#### What to produce:
Work out the number of lines in the records that include the word "script"; reply with that number alone.

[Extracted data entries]
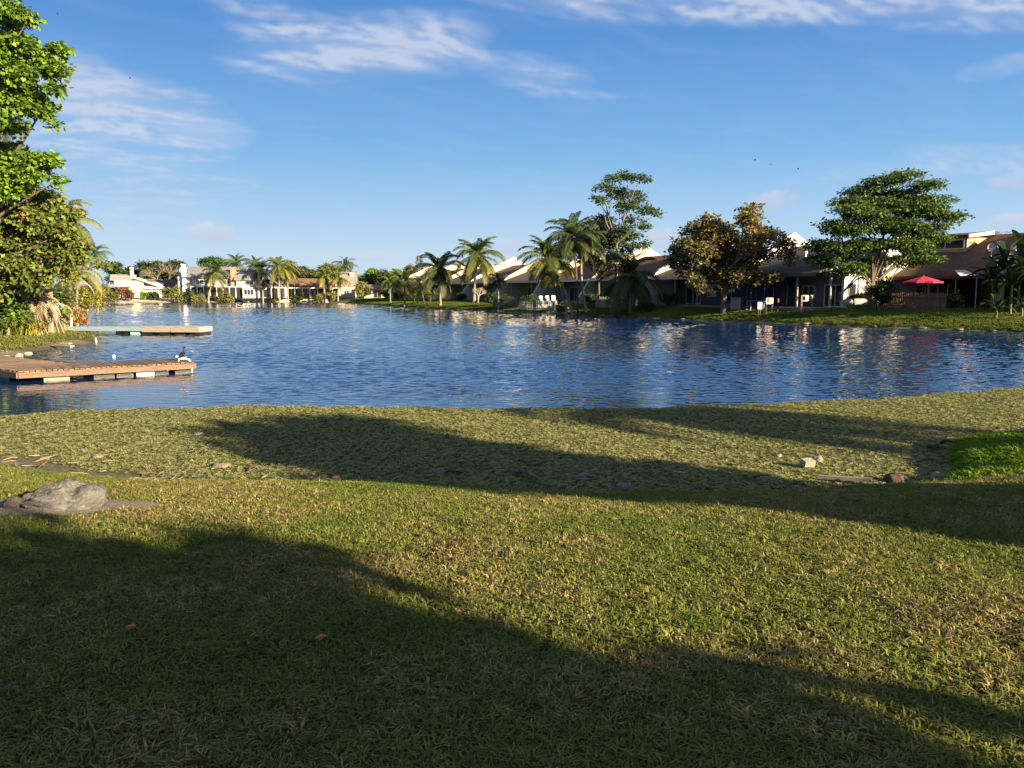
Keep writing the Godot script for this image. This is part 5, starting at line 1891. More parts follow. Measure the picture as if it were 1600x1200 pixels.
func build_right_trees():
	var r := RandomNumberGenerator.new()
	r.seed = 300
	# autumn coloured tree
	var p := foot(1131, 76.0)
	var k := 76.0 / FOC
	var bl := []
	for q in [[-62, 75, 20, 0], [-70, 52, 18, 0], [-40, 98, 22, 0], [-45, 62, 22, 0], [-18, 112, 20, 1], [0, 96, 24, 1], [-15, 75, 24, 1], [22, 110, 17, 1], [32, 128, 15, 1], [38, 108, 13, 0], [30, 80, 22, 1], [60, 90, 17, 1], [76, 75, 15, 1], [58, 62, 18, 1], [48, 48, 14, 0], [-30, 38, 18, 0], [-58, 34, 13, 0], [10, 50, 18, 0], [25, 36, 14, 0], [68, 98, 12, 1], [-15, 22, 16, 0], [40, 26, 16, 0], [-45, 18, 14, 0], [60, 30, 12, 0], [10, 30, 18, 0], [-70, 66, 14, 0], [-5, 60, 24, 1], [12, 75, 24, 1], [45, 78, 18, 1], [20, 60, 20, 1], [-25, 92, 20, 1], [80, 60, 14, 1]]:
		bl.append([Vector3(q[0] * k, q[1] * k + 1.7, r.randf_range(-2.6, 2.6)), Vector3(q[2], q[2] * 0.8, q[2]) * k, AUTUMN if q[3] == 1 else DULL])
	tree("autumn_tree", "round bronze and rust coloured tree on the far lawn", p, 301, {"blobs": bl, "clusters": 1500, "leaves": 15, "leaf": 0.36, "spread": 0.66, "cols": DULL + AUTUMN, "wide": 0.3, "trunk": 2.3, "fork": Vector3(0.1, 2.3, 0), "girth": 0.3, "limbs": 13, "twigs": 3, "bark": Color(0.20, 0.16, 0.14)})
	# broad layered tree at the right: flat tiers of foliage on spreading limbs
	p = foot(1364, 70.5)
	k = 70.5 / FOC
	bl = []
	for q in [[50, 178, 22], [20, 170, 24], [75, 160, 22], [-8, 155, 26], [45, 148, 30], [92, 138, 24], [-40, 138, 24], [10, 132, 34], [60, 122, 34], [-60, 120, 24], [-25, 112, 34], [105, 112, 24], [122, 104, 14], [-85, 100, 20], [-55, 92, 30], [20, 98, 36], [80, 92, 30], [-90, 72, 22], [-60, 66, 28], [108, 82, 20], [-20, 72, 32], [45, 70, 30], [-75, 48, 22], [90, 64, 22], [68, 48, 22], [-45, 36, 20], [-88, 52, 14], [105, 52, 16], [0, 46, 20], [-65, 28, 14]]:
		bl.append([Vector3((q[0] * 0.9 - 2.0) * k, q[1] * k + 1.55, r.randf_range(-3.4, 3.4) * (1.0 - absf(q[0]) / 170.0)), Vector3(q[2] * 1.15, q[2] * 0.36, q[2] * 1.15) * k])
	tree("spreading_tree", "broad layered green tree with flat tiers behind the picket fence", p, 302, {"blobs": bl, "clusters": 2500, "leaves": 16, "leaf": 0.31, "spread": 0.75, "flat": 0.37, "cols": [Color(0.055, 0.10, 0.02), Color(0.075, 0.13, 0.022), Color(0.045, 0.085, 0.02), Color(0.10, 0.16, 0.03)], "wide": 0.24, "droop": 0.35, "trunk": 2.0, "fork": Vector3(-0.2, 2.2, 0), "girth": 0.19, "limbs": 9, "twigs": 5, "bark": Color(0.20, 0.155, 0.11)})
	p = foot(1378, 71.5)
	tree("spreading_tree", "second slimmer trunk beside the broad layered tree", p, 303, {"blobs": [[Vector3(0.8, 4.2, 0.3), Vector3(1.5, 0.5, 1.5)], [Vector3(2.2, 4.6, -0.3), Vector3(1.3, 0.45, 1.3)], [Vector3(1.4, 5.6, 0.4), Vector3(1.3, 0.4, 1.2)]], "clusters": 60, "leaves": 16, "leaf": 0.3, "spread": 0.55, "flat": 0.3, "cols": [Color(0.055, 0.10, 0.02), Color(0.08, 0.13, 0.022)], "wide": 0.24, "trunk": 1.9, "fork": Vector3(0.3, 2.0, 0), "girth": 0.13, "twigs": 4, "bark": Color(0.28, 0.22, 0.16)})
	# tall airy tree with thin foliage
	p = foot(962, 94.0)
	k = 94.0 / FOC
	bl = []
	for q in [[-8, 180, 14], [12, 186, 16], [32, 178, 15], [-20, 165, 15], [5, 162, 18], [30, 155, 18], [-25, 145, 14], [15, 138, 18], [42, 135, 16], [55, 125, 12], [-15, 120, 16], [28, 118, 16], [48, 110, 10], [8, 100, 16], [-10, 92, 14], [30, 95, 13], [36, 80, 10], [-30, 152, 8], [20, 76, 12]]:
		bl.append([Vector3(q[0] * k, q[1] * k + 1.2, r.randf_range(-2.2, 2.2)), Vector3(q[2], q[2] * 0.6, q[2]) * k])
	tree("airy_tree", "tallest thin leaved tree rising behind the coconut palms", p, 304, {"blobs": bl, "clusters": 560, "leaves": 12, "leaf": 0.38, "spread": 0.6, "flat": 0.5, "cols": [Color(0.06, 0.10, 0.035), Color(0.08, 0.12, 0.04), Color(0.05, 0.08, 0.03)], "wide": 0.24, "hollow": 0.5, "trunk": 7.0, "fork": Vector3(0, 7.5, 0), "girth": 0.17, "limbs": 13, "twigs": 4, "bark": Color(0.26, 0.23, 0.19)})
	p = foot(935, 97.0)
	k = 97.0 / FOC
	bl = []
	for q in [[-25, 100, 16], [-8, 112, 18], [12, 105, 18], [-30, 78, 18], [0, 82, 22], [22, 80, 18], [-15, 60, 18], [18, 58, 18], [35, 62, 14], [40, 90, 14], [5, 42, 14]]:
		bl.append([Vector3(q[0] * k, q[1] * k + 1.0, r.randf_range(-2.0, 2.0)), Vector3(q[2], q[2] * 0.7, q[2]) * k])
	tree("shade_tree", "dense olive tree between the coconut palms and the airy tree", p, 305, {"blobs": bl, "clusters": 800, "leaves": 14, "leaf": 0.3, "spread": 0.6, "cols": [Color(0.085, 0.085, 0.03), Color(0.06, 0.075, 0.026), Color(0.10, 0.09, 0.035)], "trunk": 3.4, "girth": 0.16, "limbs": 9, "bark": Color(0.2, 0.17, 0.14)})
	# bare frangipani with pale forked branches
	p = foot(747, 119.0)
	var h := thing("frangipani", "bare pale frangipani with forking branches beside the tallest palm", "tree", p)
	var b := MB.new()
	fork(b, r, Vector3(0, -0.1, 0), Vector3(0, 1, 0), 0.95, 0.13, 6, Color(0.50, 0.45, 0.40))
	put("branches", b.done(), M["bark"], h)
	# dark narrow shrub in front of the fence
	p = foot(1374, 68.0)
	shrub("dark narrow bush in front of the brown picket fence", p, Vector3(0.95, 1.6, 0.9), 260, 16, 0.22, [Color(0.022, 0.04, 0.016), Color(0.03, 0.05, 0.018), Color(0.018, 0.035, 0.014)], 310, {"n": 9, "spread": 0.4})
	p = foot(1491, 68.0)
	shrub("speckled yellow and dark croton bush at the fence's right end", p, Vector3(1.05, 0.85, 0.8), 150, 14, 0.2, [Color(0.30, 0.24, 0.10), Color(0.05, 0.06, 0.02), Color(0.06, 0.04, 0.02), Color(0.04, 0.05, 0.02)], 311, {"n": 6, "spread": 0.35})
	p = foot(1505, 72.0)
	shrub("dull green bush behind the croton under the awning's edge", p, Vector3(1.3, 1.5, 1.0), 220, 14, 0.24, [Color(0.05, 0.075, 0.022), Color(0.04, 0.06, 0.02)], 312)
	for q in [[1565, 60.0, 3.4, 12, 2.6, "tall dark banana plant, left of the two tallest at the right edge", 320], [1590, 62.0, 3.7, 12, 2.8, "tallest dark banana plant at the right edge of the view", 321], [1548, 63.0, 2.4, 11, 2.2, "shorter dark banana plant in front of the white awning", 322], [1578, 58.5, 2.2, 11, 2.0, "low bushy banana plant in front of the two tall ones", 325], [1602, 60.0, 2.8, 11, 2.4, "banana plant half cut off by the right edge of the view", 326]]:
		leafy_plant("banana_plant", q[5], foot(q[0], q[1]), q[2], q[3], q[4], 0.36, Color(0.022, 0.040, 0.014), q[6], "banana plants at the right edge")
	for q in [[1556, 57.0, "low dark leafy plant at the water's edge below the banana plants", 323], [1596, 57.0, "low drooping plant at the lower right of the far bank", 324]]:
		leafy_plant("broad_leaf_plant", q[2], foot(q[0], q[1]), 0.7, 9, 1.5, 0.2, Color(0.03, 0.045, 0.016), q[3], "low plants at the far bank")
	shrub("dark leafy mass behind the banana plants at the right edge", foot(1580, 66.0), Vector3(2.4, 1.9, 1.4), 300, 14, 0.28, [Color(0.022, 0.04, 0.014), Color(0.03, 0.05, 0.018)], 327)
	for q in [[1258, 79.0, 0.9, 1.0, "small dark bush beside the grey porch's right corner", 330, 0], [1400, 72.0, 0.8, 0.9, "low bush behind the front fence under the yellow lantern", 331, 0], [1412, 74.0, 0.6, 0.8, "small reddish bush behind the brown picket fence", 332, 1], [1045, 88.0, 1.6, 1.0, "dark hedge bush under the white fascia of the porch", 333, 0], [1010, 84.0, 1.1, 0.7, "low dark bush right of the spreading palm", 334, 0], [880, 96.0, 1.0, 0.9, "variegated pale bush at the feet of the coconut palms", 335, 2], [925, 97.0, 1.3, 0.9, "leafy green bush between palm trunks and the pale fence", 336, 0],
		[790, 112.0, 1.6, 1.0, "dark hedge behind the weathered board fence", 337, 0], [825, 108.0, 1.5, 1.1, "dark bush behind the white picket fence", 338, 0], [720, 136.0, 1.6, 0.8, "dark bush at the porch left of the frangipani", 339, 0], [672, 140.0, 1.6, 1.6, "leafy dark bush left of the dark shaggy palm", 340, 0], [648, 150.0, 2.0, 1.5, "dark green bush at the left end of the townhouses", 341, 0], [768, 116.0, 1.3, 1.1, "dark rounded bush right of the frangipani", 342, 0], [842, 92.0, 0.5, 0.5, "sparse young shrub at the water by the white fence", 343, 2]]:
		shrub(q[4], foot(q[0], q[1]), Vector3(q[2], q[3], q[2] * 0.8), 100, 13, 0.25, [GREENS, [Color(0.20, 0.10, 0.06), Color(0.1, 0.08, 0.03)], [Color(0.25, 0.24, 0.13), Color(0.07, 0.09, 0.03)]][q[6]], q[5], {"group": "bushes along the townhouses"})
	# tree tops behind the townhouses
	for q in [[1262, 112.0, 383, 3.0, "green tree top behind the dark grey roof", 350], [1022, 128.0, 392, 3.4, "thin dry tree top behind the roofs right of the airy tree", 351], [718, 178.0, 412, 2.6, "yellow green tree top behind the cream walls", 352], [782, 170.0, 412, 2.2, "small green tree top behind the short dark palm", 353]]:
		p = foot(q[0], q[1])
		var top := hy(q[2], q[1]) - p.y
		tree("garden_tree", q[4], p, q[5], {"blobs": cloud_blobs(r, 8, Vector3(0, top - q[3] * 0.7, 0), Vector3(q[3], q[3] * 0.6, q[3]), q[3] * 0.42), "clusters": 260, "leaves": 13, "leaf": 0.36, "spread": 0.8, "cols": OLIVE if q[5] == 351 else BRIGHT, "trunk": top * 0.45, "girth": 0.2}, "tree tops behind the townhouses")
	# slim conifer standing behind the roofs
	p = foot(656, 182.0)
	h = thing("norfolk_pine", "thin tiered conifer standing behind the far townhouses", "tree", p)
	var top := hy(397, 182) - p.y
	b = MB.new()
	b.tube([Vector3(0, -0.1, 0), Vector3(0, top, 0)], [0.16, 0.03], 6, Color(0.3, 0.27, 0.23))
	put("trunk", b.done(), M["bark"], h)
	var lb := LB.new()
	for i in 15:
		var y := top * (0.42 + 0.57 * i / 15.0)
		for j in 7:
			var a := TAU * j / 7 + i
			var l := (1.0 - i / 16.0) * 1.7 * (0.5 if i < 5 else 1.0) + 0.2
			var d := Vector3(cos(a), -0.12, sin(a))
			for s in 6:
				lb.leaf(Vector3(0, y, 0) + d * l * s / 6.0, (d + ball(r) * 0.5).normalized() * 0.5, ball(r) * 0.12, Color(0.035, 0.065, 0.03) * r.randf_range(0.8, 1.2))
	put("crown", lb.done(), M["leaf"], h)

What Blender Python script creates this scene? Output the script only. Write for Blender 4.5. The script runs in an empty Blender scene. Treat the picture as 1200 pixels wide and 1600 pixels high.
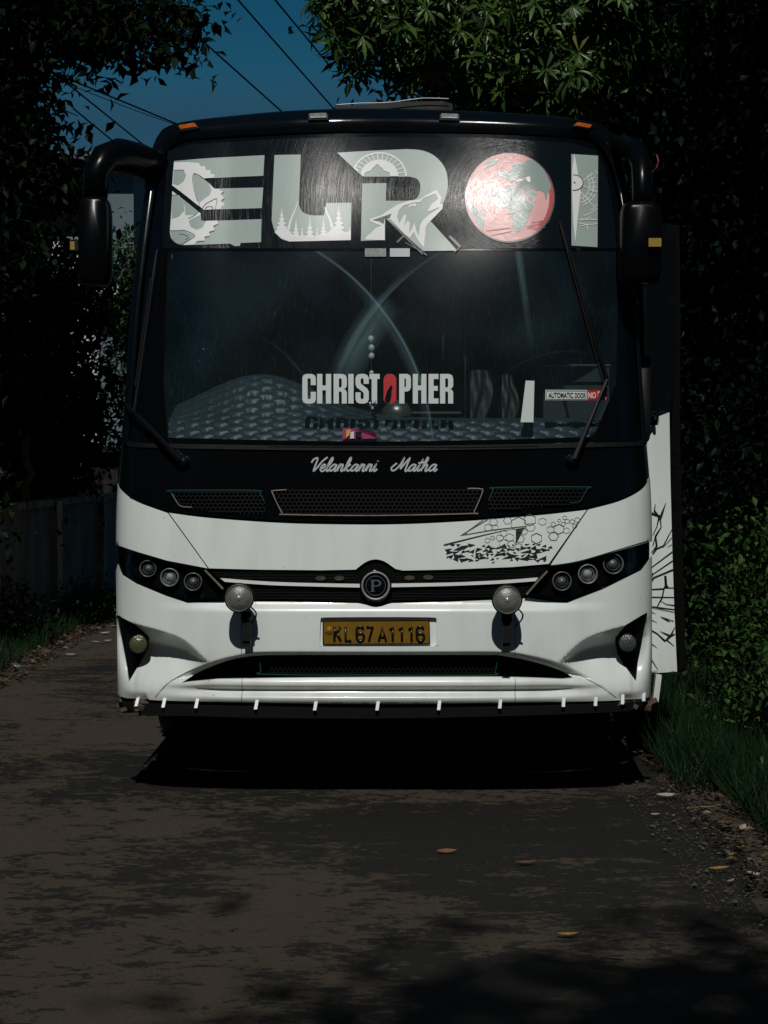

#### Correct response:
2